UNE DÉMARCHE INTERACTIVE AUTOUR DE CARNETS D’EXPLORATEUR
Alors que le projet emprunte à la fois au documentaire et à la fiction, la bourse d’Orange et de Beaumarchais a permis aux initiateurs de ce projet, de réfléchir à une approche globale et transversale de la série dont l’écriture, d’un écran à l’autre, explore l’une ou l’autre de ces dimensions, et finalement les réunit dans un programme hybride. En effet, d’un écran à l’autre, le documentaire et la fiction se rejoignent et s’organisent dans une continuité narrative. La télévision prend en charge la fiction avec la série animée.
Le web permet de découvrir le hors-champ documentaire des peuples et des animaux de la série avec du contenu informatif et pédagogique. Les i-books sur les tablettes et téléphones mobiles réunissent fiction et documentaire dans une démarche interactive autour de carnets d’explorateurs, réfléchis et scénarisés à la manière d’un web-documentaire adapté pour le jeune public.
Finalement, c’est de sa simplicité que « América Nativa » tire sa force.
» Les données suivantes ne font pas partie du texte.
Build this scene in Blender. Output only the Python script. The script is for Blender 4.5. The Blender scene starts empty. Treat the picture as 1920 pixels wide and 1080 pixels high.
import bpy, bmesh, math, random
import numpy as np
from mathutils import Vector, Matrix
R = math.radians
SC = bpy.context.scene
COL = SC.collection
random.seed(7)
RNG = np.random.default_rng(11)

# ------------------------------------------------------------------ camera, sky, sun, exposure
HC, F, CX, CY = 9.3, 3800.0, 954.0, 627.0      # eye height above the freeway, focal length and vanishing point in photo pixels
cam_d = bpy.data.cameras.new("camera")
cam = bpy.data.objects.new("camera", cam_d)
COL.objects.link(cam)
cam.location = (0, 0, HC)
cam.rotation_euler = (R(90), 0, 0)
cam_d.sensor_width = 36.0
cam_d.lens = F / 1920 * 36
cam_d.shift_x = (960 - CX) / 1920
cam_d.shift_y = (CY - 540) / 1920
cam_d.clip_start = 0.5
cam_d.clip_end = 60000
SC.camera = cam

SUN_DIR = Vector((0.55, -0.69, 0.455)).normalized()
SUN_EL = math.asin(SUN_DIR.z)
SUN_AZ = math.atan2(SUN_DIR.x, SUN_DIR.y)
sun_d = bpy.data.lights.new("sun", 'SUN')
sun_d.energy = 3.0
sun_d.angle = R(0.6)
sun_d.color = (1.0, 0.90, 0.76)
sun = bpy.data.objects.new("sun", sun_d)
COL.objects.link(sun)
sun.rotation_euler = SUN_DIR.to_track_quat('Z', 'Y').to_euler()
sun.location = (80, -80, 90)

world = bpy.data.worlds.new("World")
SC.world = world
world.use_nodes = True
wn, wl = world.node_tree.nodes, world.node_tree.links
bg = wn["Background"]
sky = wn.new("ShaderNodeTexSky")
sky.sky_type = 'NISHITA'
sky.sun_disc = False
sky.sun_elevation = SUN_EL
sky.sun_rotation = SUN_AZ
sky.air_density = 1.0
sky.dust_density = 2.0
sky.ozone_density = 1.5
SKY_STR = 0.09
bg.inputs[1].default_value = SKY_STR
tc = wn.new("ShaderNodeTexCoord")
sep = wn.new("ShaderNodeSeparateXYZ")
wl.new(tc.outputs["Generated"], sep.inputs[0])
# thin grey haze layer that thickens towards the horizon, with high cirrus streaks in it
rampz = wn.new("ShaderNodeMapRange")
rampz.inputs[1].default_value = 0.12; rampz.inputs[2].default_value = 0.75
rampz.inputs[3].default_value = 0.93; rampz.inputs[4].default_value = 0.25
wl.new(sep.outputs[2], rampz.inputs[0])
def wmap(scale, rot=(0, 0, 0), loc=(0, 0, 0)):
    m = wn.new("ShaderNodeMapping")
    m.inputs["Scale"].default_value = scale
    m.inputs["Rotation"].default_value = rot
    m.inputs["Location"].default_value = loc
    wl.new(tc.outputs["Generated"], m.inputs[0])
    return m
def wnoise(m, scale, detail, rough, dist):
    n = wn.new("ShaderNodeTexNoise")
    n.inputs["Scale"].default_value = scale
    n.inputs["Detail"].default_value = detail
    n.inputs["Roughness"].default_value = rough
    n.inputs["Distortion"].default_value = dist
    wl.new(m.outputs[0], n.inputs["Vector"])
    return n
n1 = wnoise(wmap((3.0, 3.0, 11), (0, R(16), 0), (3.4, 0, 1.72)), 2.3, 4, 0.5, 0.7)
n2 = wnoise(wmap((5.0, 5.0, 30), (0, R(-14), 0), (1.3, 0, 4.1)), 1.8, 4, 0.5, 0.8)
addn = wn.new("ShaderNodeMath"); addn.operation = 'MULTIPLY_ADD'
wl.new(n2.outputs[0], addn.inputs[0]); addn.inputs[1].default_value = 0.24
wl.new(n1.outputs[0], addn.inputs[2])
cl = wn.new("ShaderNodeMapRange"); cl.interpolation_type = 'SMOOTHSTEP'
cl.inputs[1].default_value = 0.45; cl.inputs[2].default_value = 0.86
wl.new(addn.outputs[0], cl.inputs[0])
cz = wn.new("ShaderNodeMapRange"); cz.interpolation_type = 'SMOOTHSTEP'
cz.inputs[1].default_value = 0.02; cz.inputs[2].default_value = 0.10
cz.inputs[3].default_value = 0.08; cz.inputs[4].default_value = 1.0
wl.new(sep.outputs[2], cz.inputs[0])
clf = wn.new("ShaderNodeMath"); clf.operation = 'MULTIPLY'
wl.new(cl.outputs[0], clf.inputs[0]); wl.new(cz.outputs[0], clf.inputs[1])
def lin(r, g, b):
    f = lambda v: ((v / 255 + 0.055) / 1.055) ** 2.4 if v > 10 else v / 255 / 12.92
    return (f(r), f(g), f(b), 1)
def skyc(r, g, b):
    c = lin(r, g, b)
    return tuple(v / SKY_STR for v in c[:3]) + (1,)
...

Ces histoires sont vraies et ses auteurs n’ont fait que les cueillir… Et souvent ce qui est le plus simple, le plus évident, comme ce lien qui unit ces hommes à leur terre, est aussi le plus intéressant, et le plus étonnant. L’originalité du projet est d’abord celle du regard de ces peuples premiers où la chimère et la raison ; la réalité et des mondes imaginés, le visible et l’invisible construit leur identité et leur regard sur le monde, fort de ces antagonismes. La plus grande originalité a donc été de s’intéresser à ce lien si particulier qui les unit au règne animal et qui transparaît dans leurs légendes, également une invitation à un « ailleurs », et de les rendre accessibles aux enfants. L’univers graphique de Caroline Attia Larivière quant à lui achève de faire la différence. Il est à l’image de ces mondes : à la fois simple et mystérieux, brut et délicat.
Enfin, Caroline et Audrey désireraient explorer une écriture transversale où, comme à l’intérieur de ces sociétés primitives, la réalité et l’imaginaire se tutoient dans la plus grande des simplicités.